— Data provided —

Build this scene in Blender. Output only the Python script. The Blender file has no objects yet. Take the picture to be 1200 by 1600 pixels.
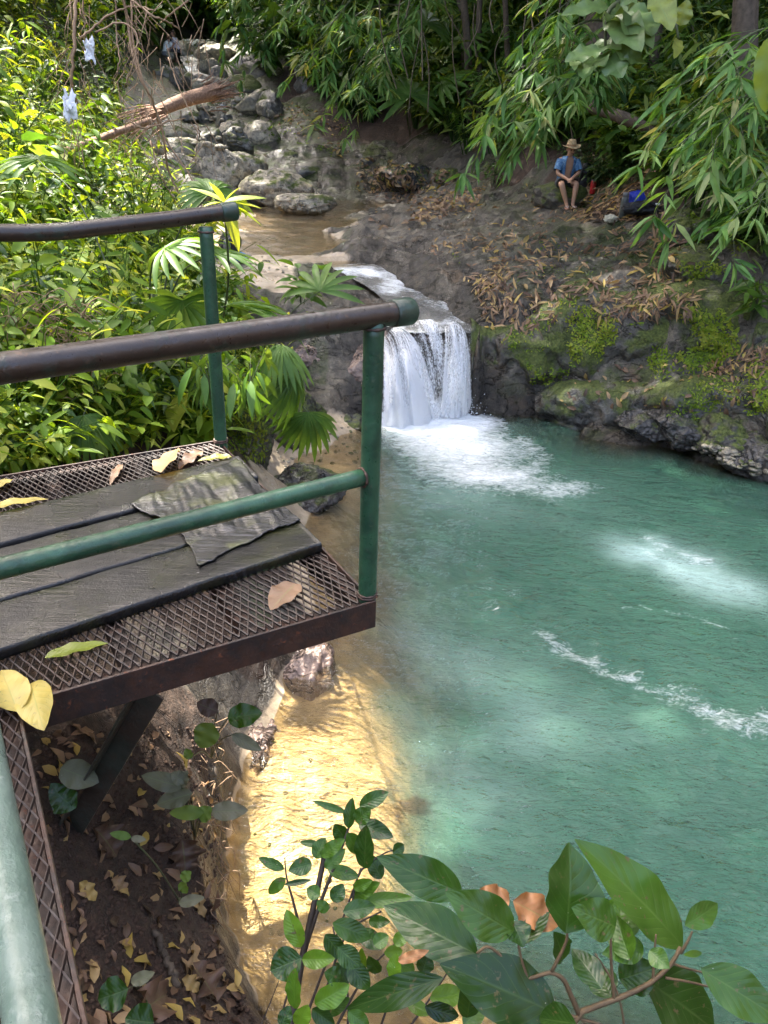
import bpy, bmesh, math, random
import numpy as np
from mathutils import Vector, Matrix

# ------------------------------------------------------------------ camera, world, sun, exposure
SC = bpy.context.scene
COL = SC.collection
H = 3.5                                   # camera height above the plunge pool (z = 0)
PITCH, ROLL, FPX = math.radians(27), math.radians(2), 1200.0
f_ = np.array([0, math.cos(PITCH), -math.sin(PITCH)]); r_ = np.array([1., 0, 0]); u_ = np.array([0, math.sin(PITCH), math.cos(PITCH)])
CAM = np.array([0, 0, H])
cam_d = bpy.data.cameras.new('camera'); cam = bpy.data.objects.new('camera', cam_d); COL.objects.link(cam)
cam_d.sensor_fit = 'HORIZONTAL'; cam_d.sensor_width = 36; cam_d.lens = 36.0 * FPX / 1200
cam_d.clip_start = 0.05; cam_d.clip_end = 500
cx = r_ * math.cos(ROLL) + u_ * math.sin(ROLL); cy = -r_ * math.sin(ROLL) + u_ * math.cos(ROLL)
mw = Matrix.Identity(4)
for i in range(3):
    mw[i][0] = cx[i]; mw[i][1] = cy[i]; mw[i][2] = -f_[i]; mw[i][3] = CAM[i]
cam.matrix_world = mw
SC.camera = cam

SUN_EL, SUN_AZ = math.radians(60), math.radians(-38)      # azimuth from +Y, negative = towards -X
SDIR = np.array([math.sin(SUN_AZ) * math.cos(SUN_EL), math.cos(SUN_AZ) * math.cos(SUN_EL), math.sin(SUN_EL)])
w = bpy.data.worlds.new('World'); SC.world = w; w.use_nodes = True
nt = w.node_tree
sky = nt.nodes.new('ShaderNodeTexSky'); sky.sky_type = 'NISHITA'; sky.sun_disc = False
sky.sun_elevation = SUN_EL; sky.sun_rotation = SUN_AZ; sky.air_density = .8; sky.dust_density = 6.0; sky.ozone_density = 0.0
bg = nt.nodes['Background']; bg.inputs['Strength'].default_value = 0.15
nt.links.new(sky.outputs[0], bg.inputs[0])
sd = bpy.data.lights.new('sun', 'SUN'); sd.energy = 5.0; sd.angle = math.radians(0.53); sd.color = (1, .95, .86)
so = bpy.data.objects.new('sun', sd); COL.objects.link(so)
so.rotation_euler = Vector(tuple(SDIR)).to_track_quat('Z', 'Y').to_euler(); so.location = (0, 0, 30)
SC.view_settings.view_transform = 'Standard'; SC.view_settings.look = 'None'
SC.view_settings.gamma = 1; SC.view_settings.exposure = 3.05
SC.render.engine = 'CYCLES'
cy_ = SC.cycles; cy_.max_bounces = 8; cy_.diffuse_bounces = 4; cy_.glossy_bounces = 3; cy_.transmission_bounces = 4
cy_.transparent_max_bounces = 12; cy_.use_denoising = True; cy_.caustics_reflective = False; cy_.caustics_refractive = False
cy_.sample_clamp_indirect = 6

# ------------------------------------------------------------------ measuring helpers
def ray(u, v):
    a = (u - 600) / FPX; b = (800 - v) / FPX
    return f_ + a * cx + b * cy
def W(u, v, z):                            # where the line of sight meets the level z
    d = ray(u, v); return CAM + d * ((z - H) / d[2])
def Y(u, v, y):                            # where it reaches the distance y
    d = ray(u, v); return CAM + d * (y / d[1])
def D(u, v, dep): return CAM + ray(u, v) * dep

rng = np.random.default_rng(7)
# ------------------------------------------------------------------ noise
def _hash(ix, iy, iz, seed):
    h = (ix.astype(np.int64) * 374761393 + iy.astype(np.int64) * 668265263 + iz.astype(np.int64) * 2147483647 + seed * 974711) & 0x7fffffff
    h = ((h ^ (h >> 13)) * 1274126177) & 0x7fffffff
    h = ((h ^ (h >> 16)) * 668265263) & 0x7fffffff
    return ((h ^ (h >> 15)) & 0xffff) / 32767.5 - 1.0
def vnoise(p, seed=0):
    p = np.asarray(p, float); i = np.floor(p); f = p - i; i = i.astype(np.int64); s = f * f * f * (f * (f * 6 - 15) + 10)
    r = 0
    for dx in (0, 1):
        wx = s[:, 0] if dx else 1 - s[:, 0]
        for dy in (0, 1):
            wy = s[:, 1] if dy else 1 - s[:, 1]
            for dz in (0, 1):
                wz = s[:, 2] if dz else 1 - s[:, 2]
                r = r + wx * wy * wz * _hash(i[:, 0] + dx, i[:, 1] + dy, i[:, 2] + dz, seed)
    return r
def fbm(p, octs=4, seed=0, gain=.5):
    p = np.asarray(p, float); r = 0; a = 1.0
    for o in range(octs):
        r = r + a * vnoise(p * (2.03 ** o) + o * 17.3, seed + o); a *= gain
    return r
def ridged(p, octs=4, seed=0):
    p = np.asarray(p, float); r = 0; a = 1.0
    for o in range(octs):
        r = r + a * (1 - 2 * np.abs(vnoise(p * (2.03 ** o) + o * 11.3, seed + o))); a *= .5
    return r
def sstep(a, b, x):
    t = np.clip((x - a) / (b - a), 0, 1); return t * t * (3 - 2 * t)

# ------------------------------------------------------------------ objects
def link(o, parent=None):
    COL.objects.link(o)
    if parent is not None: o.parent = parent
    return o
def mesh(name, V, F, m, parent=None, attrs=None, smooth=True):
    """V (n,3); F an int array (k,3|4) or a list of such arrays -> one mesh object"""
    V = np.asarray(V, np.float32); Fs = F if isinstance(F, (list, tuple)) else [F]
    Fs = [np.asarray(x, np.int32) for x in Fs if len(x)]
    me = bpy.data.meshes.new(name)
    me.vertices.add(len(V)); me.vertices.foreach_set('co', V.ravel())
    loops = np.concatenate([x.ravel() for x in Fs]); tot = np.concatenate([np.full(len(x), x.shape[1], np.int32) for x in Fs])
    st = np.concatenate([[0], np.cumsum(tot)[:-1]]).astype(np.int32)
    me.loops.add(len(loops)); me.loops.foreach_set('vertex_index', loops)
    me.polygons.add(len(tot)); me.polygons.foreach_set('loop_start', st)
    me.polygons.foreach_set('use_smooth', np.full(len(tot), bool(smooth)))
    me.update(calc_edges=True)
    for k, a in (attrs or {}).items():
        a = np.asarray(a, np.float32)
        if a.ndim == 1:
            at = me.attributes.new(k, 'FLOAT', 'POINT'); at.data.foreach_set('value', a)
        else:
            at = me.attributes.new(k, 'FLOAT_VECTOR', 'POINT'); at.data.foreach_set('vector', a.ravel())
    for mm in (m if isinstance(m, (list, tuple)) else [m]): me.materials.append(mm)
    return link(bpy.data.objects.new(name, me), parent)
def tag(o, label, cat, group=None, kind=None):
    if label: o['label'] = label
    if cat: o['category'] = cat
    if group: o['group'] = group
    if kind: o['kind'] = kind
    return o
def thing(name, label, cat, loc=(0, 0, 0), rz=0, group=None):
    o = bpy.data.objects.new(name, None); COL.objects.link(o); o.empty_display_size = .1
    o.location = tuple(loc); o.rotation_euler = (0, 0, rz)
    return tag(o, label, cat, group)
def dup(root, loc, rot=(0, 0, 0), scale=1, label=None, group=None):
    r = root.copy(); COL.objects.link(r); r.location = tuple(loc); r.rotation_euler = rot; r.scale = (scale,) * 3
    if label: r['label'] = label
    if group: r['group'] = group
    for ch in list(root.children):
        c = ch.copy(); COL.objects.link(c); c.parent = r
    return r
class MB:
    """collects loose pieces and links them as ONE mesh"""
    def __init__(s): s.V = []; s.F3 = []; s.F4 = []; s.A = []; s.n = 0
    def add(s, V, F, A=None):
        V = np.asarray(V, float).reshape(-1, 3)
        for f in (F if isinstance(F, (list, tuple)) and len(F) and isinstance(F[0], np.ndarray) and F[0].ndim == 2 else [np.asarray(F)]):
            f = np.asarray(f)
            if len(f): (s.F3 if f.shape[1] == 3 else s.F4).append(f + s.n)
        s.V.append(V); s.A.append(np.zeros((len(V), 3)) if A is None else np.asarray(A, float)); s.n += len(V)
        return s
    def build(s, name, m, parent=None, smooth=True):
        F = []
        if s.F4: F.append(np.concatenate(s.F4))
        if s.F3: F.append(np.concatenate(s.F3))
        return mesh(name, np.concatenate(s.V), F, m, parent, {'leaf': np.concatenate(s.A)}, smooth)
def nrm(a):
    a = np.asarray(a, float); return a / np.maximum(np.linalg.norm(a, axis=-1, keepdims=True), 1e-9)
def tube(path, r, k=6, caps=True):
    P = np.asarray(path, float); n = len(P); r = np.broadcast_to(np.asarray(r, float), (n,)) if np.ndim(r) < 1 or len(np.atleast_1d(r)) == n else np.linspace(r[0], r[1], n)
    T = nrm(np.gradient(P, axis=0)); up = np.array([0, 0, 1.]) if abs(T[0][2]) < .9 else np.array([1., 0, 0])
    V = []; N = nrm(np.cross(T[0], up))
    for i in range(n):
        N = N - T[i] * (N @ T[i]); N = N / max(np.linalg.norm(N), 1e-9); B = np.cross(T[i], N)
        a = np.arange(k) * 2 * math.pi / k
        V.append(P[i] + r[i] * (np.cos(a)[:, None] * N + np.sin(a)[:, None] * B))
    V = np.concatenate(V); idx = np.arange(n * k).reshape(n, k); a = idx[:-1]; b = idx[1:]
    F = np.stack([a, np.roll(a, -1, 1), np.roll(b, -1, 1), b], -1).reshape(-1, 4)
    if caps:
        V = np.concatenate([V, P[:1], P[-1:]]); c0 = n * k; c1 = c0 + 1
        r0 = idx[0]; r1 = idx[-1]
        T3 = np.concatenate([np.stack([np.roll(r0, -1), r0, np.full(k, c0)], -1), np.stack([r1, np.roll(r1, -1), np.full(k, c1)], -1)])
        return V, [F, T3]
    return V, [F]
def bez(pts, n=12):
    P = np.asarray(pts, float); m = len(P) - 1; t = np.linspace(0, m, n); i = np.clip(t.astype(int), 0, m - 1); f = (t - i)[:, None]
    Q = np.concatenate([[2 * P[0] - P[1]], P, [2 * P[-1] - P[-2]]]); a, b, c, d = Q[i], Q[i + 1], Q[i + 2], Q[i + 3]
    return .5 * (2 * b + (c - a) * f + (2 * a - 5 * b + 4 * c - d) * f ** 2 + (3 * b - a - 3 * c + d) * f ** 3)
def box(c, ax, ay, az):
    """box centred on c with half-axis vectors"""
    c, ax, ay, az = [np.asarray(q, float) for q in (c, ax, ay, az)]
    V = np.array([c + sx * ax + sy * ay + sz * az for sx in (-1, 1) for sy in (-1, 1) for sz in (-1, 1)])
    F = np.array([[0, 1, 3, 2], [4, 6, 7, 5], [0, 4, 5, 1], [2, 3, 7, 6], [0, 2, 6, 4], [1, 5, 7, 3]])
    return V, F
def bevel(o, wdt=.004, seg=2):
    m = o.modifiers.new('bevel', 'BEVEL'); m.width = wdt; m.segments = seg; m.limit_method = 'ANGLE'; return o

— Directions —
Exactly restate the lines from the beginning of the data through the line with "from mathutils import Vector, Matrix", and no others, keeping pictures out.

— Result for this task —
Build this scene in Blender. Output only the Python script. The Blender file has no objects yet. Take the picture to be 1200 by 1600 pixels.
import bpy, bmesh, math, random
import numpy as np
from mathutils import Vector, Matrix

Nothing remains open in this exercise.